Attila Balikci : une tentative d’organisation sans Etat

Notre ami juriste Firat, Attila Balikci, dont nous connaissons la droiture et son parcours militant, corrobore ces propos et apporte ces précisions sur le Rojava et le camp de Makhmur :

nous sommes en état de guerre, nul ne peut présumer du caractère viable de ce système quand la guerre sera finie. Cela étant, le Rojava apparaît comme un laboratoire d’idées nouvelles, une tentative d’organisation sans Etat, mais cette expérience d’autonomie locale n’est pas complètement nouvelle. Il faut se reporter au camp de Makhmur : en 1990, quatre millions de Kurdes ont fui vers les villes, sauf 10 000 villageois qui se réfugièrent en Irak et formèrent un camp sauvage près de Ninive. Obligés de quitter ce camp, ils en firent un autre à Makhmur (région de Mossoul). Ce camp, géré à ses débuts par l’ONU et depuis 2007 par le PKK, est considéré comme le mieux organisé au monde : gouvernance, éducation, santé, commerce. Là se développe l’autonomie démocratique dont s’inspire le Rojava. Deux principes dominent : l’autogestion, et une gouvernance horizontale dans laquelle les femmes et les jeunes ont gagné leur autonomie.

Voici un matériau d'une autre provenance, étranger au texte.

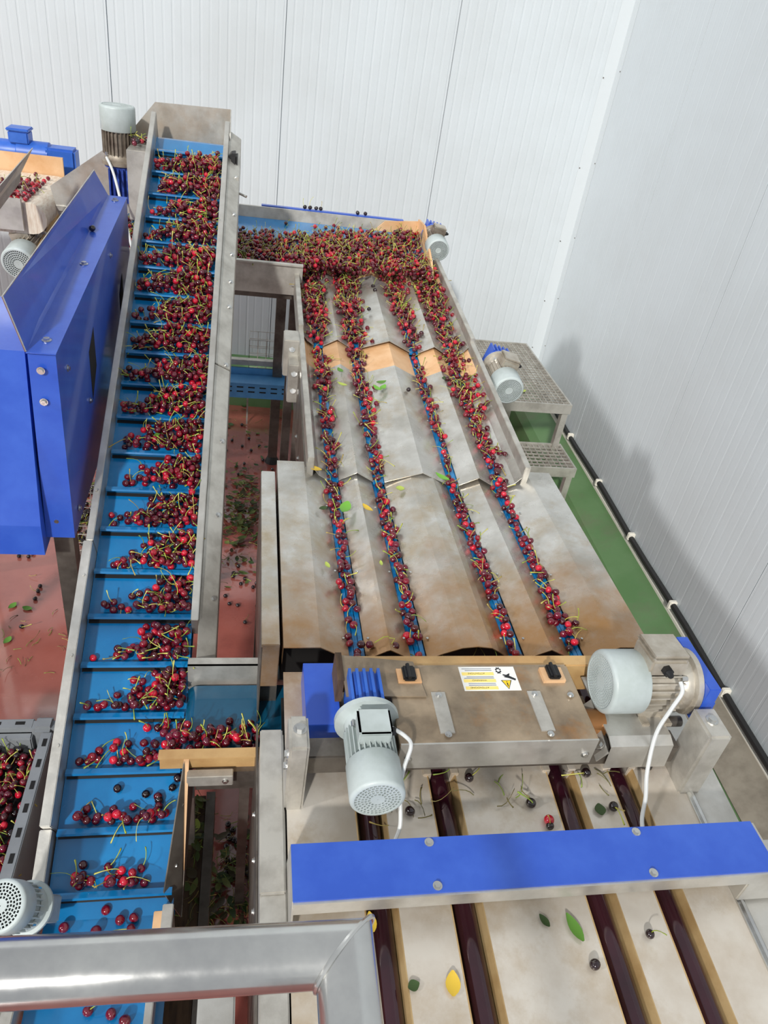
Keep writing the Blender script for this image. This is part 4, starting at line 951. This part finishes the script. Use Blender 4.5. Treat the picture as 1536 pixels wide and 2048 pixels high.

Gaël le Ny qui, seul ou dans le cadre de délégations des Amitiés kurdes de Bretagne, sillonne et photographie depuis des années les Kurdistan de Turquie (Karapinar, Diyarbakir, Sur, Ben û Sen, Fidanlik), d’Irak (Kandil, Makhmur, Sinjar) et de Syrie (Rojava), approuve et rapporte cette anecdote significative à propos de Makhmur :

il y avait la ville béton (Makhmur City) et, dans cette plaine désertique, est née, grâce au creusement de puits et au travail des réfugiés, la ville verte (Makhmur Kamp), que les jeunes de Makhmur City aiment fréquenter, pour profiter notamment des activités Internet dans le café du camp.

La question des réfugiés est inhérente à la situation kurde

Pour Attila Balikci, la question des réfugiés est inhérente à la situation kurde :

elle émerge d’une situation où les frontières sont arbitraires, imposées de l’extérieur, la dernière datant d’un accord franco-turc de 1939 souvent oublié : la France, qui avait un mandat sur la Syrie, a donné à la Turquie – pour s’assurer entre autre de sa neutralité – une zone géographique autour d’Antioche, imposant ainsi une frontière artificielle sur 800 km, qui va séparer les familles et provoquer la fuite de 14 000 Arméniens. Les frontières ne tiennent aucun compte des peuples. Le premier mouvement de réfugiés s’était déjà produit après la première guerre mondiale avec la déportation de Yézidis et d’Arméniens jusqu’aux fins fonds de la Russie. Le découpage des Etats au détriment des Kurdes, après la seconde guerre mondiale, provoqua révoltes et migrations. De facto, nous les Kurdes, on ne reconnaitra jamais ces frontières et, au gré des répressions, on passe d’un Etat à l’autre. Mustafa Barzani (le père de Massoud) a été ministre d’une république iranienne (Mahabad), le PKK a établi ses bases arrière en Irak et les premiers combattants syriens étaient des Kurdes de Turquie. Depuis 2011, on assiste à une implosion des frontières. On est dans une logique qui rappelle celle de 1923 : comme il y a cent ans il faudra bien repenser tous ces découpages. Les Kurdes espèrent que cette fois-ci, ils pourront se faire entendre.

Ouvrez les frontières

La question des réfugiés est devenue prégnante, angoissante même, avec la participation à la table ronde de Saïf, réfugié yézidi du camp de Fidanlik (Diyarbakir). L’assistance s’immobilise, les crayons se figent : Saïf raconte avec pudeur son long exil qui l’a conduit des monts Sinjar jusqu’à Munich en passant par Diyarbakir, Sirnak, la Grèce, la Bulgarie et l’Italie, les difficultés des réfugiés avec des passeurs crapuleux, les angoisses devant les frontières fermées, les conditions déplorables de la vie dans les camps, les revendications pour réclamer le respect de leur dignité.

Un prélude à la projection d’un film documentaire qui a clôturé la journée et qui sera à nouveau projeté à l’occasion du Festival des solidarités organisé par la Maison internationale de Rennes du 17 novembre au 3 décembre prochains, « Open the border » : après “Kurdistan, rêve de printemps,” Mikael Baudu et Arno Vannier ont suivi dans leur périple Saïf et deux autres jeunes Kurdes de Syrie, Tarik et Sévé, rencontrés au camp de réfugiés de Diyarbakir.